Donald Trump suggested that he was prevented from using the military to quell violence in primarily Democratic cities and states during his presidency.
He has not specified how he might use the military during a second term, but experts say that the Insurrection Act would give him almost unfettered power to do so.
Trump has also spoken openly about his plans to use the military at the border and in cities struggling with violent crime, as well as against foreign drug cartels.
“The next time, I’m not waiting. One of the things I did was let them run it, and we’re going to show how bad a job they do,” Trump said. “Well, we did that. We don’t have to wait any longer.”
“The principal constraint on the president’s use of the Insurrection Act is basically political, that presidents don’t want to be the guy who sent tanks rolling down Main Street,” said Joseph Nunn, a national security expert with the Brennan Center for Justice.
“There’s not much really in the law to stay the president’s hand.”
Nunn said, “It is a law that in many ways was created for a country that doesn’t exist anymore,” he said.

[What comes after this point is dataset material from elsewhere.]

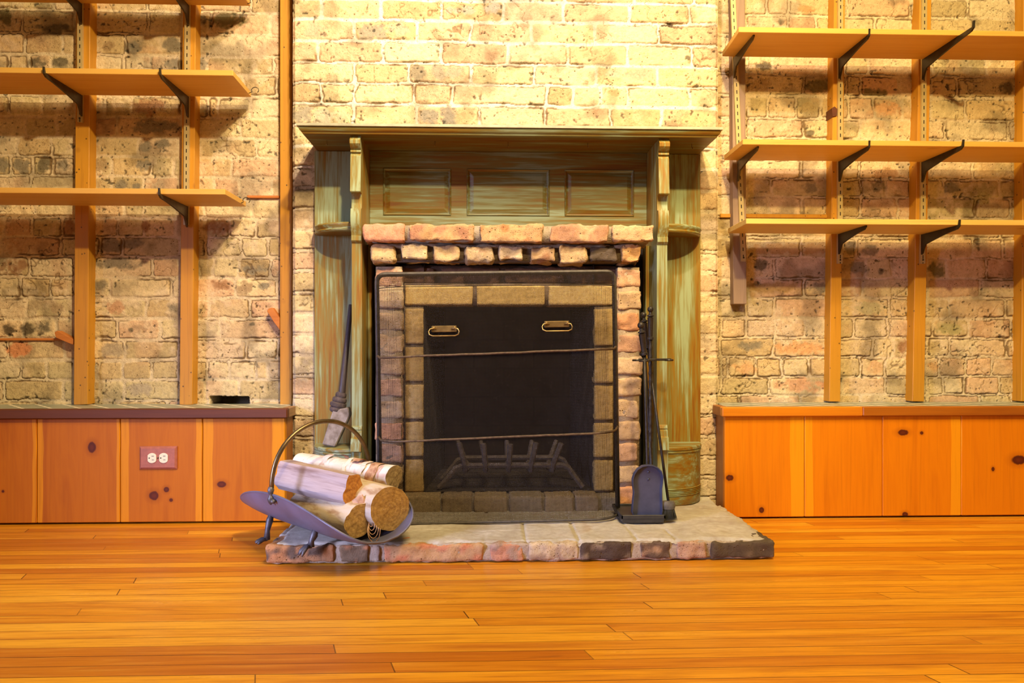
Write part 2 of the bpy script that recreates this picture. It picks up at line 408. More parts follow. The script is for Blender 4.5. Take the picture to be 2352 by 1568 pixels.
def m_tiles():
    m, nt, b = newmat('green_grey_tiles')
    tc = nn(nt, 'TexCoord').outputs['Object']; sp = nn(nt, 'SeparateXYZ', {0: tc}); x, y = sp.outputs[0], sp.outputs[1]
    u = mth(nt, 'ADD', x, mth(nt, 'MULTIPLY', y, .9)); v = mth(nt, 'SUBTRACT', mth(nt, 'MULTIPLY', x, .35), y)
    fu = mth(nt, 'FRACT', mth(nt, 'DIVIDE', u, .085)); fv = mth(nt, 'FRACT', mth(nt, 'DIVIDE', v, .06))
    g = mth(nt, 'MAXIMUM', mth(nt, 'LESS_THAN', fu, .13), mth(nt, 'LESS_THAN', fv, .17))
    n = noise(nt, tc, 12., 3)
    col = mix(nt, n, (.14, .17, .13), (.23, .26, .20)); col = mix(nt, g, col, (.78, .72, .56))
    nt.links.new(col, b.inputs['Base Color']); b.inputs['Roughness'].default_value = .35
    bump(nt, b, g, .2, .001); return m
M_tile = m_tiles()

def m_soot_brick():
    m, nt, b = newmat('sooty_firebox_brick')
    uv = nn(nt, 'TexCoord').outputs['UV']; tc = nn(nt, 'TexCoord').outputs['Object']
    br = nn(nt, 'TexBrick', {'Vector': uv, 'Color1': (.04, .029, .02, 1), 'Color2': (.065, .048, .034, 1), 'Mortar': (.02, .014, .01, 1),
        'Scale': 1., 'Mortar Size': .004, 'Brick Width': .22, 'Row Height': .105, 'Mortar Smooth': .3})
    n = noise(nt, tc, 14., 4); 
    sep = nn(nt, 'SeparateXYZ', {0: tc})
    col = mix(nt, rng(nt, n, .4, .65), br.outputs[0], (.018, .012, .009))
    col = mix(nt, mth(nt, 'MULTIPLY', rng(nt, noise(nt, tc, 60., 3), .6, .75), .35), col, (.2, .16, .12))
    nt.links.new(col, b.inputs['Base Color']); b.inputs['Roughness'].default_value = .95
    bump(nt, b, n, .4, .003); return m
M_fbox = m_soot_brick()
def m_screen():
    m, nt, b = newmat('woven_wire_mesh')
    uv = nn(nt, 'TexCoord').outputs['UV']; sp = nn(nt, 'SeparateXYZ', {0: uv})
    p = .0034; a = mth(nt, 'LESS_THAN', mth(nt, 'FRACT', mth(nt, 'DIVIDE', sp.outputs[0], p)), .29)
    c = mth(nt, 'LESS_THAN', mth(nt, 'FRACT', mth(nt, 'DIVIDE', sp.outputs[1], p)), .29)
    al = mth(nt, 'MAXIMUM', a, c)
    nt.links.new(al, b.inputs['Alpha'])
    b.inputs['Base Color'].default_value = (.016, .011, .007, 1); b.inputs['Roughness'].default_value = .8; b.inputs['Specular IOR Level'].default_value = .15
    return m
M_mesh = m_screen()
def m_hearth():
    m, nt, b = newmat('ash_smeared_mortar')
    tc = nn(nt, 'TexCoord').outputs['Object']
    n1 = noise(nt, tc, 9., 4, .6, .4); n2 = noise(nt, tc, 60., 4, .6)
    col = ramp(nt, n1, [(.3, (.36, .30, .22)), (.48, (.47, .42, .32)), (.62, (.54, .49, .39)), (.75, (.44, .32, .2))])
    col = mix(nt, rng(nt, n2, .35, .6, .4, 0), col, (.3, .22, .14))
    nt.links.new(col, b.inputs['Base Color']); b.inputs['Roughness'].default_value = .85
    bump(nt, b, mth(nt, 'ADD', n1, mth(nt, 'MULTIPLY', n2, .5)), .5, .004); return m
M_hearth = m_hearth()
def m_bark():
    m, nt, b = newmat('birch_bark')
    v = coords(nt, (7, 30, 30)); n1 = noise(nt, v, 1., 4, .6); v2 = coords(nt, (60, 10, 10)); n2 = noise(nt, v2, 1.4, 3, .6)
    col = ramp(nt, n1, [(.32, (.50, .26, .17)), (.42, (.64, .54, .45)), (.6, (.72, .67, .60)), (.75, (.62, .42, .32))])
    col = mix(nt, rng(nt, n2, .58, .68, 0, .65), col, (.42, .14, .07))
    nt.links.new(col, b.inputs['Base Color']); b.inputs['Roughness'].default_value = .7
    bump(nt, b, n2, .5, .003); return m
M_bark = m_bark()
def m_duskbark():
    m, nt, b = newmat('dusty_log_bark')
    v = coords(nt, (12, 40, 40)); n1 = noise(nt, v, 1., 4, .6)
    col = ramp(nt, n1, [(.35, (.36, .22, .11)), (.48, (.56, .43, .27)), (.62, (.58, .48, .35))])
    nt.links.new(col, b.inputs['Base Color']); b.inputs['Roughness'].default_value = .85
    bump(nt, b, n1, .6, .004); return m
M_dusk = m_duskbark()
def m_cut(name, ca, cb):
    m, nt, b = newmat(name)
    tc = nn(nt, 'TexCoord').outputs['UV']
    n = noise(nt, tc, 3., 3); L = nn(nt, 'VectorMath', {0: tc}, operation='LENGTH').outputs[1]
    rr = mth(nt, 'SINE', mth(nt, 'ADD', mth(nt, 'MULTIPLY', L, 34.), mth(nt, 'MULTIPLY', n, 5.)))
    f = mth(nt, 'ADD', mth(nt, 'MULTIPLY', rr, .035), noise(nt, tc, 4., 6, .75))
    nt.links.new(ramp(nt, f, [(.3, cb), (.65, ca)]), b.inputs['Base Color']); b.inputs['Roughness'].default_value = .9
    bump(nt, b, f, .8, .004); return m
M_cut = m_cut('sawn_log_end', (.52, .32, .10), (.24, .12, .03)); M_cuto = m_cut('fresh_split_end', (.60, .27, .05), (.32, .10, .015))
M_cutd = m_cut('old_log_end', (.34, .24, .10), (.16, .10, .04))

# ------------------------------------------------------------------ brick wall surfaces
YB, YC = 0.0, -0.10
TAN = [(.62, .47, .26), (.64, .51, .30), (.58, .43, .22), (.63, .46, .27), (.55, .44, .24), (.65, .53, .33), (.62, .42, .25), (.52, .40, .21), (.62, .50, .28), (.64, .49, .31)]
def rows_from(zoom, ox, oy, s, data, Y):
    out = []
    for y0, y1, js in data:
        cx = ox+1000/s
        z1 = P(cx, oy+y0/s, Y).z; z0 = P(cx, oy+y1/s, Y).z
        out.append((z0, z1, sorted(PX(ox+j/s, Y) for j in js)))
    return out
S = 3.267
LW = rows_from(0, 0, 0, S, [(-210,-75,[100,500,900,1300,1700,2050]),(-60,75,[400,680,1100,1480,1880]),(95,245,[170,560,1110,1370,1575,2030]),(265,405,[190,470,560,945,1360,1820,2130]),(430,545,[60,220,390,680,920,1140,1360,1560,2050]),
  (568,705,[300,700,1150,1500,1830]),(735,870,[310,560,780,990,1360,1560,1640,1880]),(890,1020,[430,700,880,1360,1480,1800]),(1040,1165,[130,380,560,1040,1350,1480,1920]),(1185,1315,[80,240,390,560,840,1130,1300,1480,1740,2090]),(1335,1475,[230,600,840,1080,1350,1480,1610,1800])], YB) \
   + rows_from(0, 0, 470, S, [(-40,90,[260,560,930,1340,1540,1900]),(105,235,[30,240,470,690,890,1080,1310,1540,1720,1920]),(250,380,[10,460,750,920,1350,1540,1810,2020]),(405,535,[220,560,700,1150,1350,1600,1790]),(558,690,[150,380,560,830,1290,1480,1765,2085]),
  (715,843,[200,550,690,1100,1340,1565,1870]),(865,1000,[430,560,880,1200,1460,1650]),(1025,1150,[60,480,680,930,1340,1840]),(1180,1305,[150,350,550,740,930,1140,1340,1560,1720,1920,2015]),(1325,1460,[30,470,560,750,940,1350,1540,1800]),(1478,1600,[300,600,900,1250,1500,1870]),(1625,1740,[200,700,1200,1700])], YB)
RW = rows_from(0, 1640, 0, S, [(-320,-180,[100,500,900,1300,1700,2050]),(-165,-30,[300,700,1000,1300,1700,2050]),(-10,115,[130,400,560,870,1000,1470,1620,1905]),(135,262,[240,560,770,870,1210,1500,1950]),(285,410,[100,450,870,1250,1600,2000]),(430,555,[240,440,860,985,1165,1500,1640,2040]),(575,715,[240,670,870,990,1100,1390,1630,1820,2270]),
  (740,885,[240,400,620,800,1010,1200,1400,1620,1885]),(905,1035,[240,670,870,1100,1500,1740,2215]),(1058,1185,[240,500,870,1300,1600,2050]),(1205,1335,[240,660,860,1090,1480,1940,2270]),(1352,1470,[240,430,870,1100,1290,1480,1730,2140]),(1485,1625,[240,405,660,860,1100,1380,1600,1960,2225])], YB) \
   + rows_from(0, 1640, 470, S, [(108,238,[150,500,870,1200,1500,1800,2150]),(258,395,[240,655,865,1070,1480,1600,1940]),(405,545,[240,455,865,1130,1330,1475,1600,1745,2045]),(560,690,[255,680,865,1115,1475,1600,1990]),(712,842,[240,450,865,1320,1475,1600,1760,2185]),(863,992,[50,240,455,680,860,1045,1300,1470,1640,1910,2230]),
  (1010,1135,[50,450,850,1190,1340,1470,1600,1770,2200]),(1155,1285,[50,105,310,515,710,850,1100,1285,1470,1695,1885,2090]),(1300,1420,[50,415,850,960,1280,1470,1600,1715,1880,2140]),(1435,1550,[200,650,1100,1600,2000]),(1575,1700,[400,900,1400,1900])], YB)
B_ = 2.352
CW = rows_from(0, 660, 0, B_, [(-210,-115,[300,640,980,1300,1640,1980]),(-100,0,[150,520,850,1200,1500,1880,2200]),(14,108,[190,505,838,1165,1490,1845,2175]),(125,222,[360,700,990,1325,1660,2005]),(238,342,[170,520,835,1190,1515,1840,2185]),(355,452,[360,655,990,1335,1668,2000]),(465,562,[180,365,680,895,1400,1545,1695,1838,2170]),(580,680,[355,700,1040,1390,1750,2020]),(695,790,[170,520,860,1200,1540,1880,2200]),(805,900,[360,700,1040,1390,1750,2050])], YC)
zc = [r[0] for r in CW]; pitch = .0655
zz = min(zc)-.012
CS = []
k = 0
while zz > -.02:
    CS.append((zz-.054, zz, [])); zz -= pitch; k += 1
def ext(rows, lo, hi, rnd):
    out = []
    for z0, z1, js in rows:
        js = list(js)
        while js and js[0] > lo: js.insert(0, js[0]-rnd.choice([.2, .2, .105]))
        while js and js[-1] < hi: js.append(js[-1]+rnd.choice([.2, .2, .105]))
        out.append((z0, z1, js))
    return sorted(out)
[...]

Michael O’Hanlon, director of research in foreign policy at the Brookings Institution think tank, said, “There are a lot of institutional checks and balances in our country that are pretty well-developed legally, and it’ll make it hard for a president to just do something randomly out of the blue.”
“But Trump is good at developing a semi-logical train of thought that might lead to a place where there’s enough mayhem, there’s enough violence and legal murkiness” to call in the military.
However, such attempts could elicit pushback from the Pentagon and would likely raise questions about military oaths and presidential power.